Only a Few Minutes
After explaining my reservations about the OpenLaszlo platform to our summer interns, and the feasibility of having our front-end render in HTML (rather than Flash) within a matter of weeks, not months, we made an immediate switch yesterday to another View component of our MVC framework. [John Sundman seems to have found my post, and offers up some insight here.]We've looked at Rails in the past, and I think it's a nice framework (it certainly has a lot of people excited over the possibilities), but I'm not sure how quickly we can decouple the Rails View from the Model and Controller (MVC pattern). As such, we'd likely end up writing a lot of the code by hand, kind of defeating the whole point of Rails. Instead, we moved toward PHP.
PHP certainly has a lot going for it as a framework and language, and it's been around for quite a while. We mostly focus on Java in-house, but the necessity for a quick, easy-to-learn framework which can be prototyped fast has left Java in the dust. Before the end of the day was up, we had PHP installed and running on the necessary machines, and then had downloaded and installed the other necessary components.

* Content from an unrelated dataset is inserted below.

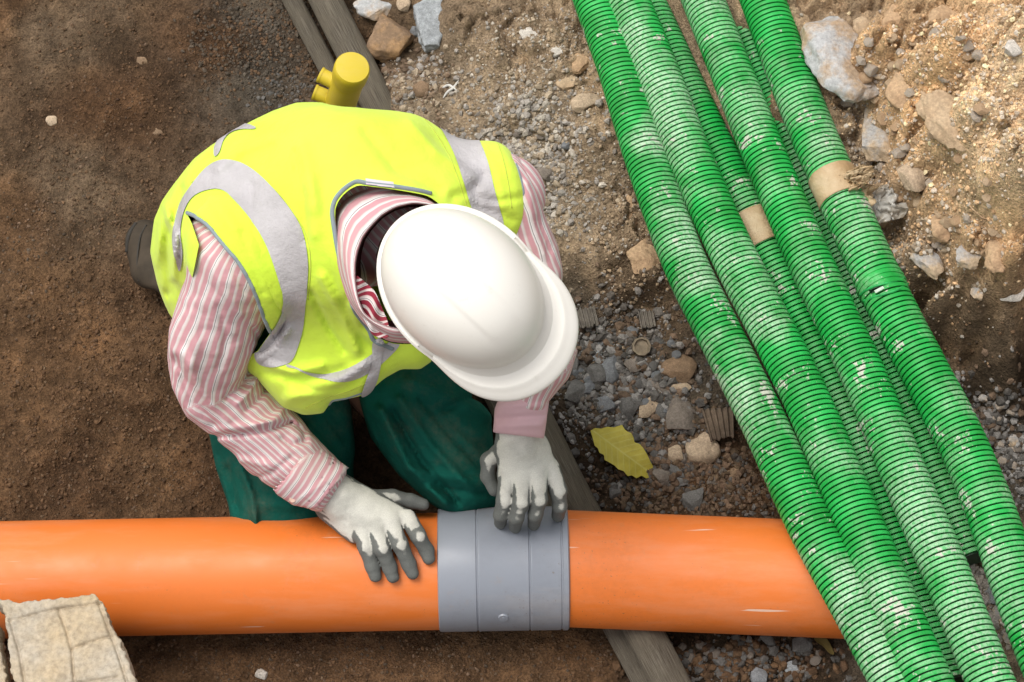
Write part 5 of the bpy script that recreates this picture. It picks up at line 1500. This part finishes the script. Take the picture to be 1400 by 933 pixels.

Our interns were able to research a few of the PHP frameworks (which can be easily decoupled from the back-end), and settled on Smarty as a template framework, and Zephyr as an AJAX framework. Both projects appear somewhat stable, and we'll also be throwing in Prototype.JS and hand-coding where necessary.
Our only kink is going to be the (perhaps major issue) combination of the View with the Model and Controller. Our back-end functionality uses the Acegi Security layer to integrate with Spring. In theory, this is a back-end only security library ... but we're well aware that Acegi can also set cookies, etc... to validate users. There could be some interesting integration issues between the two layers.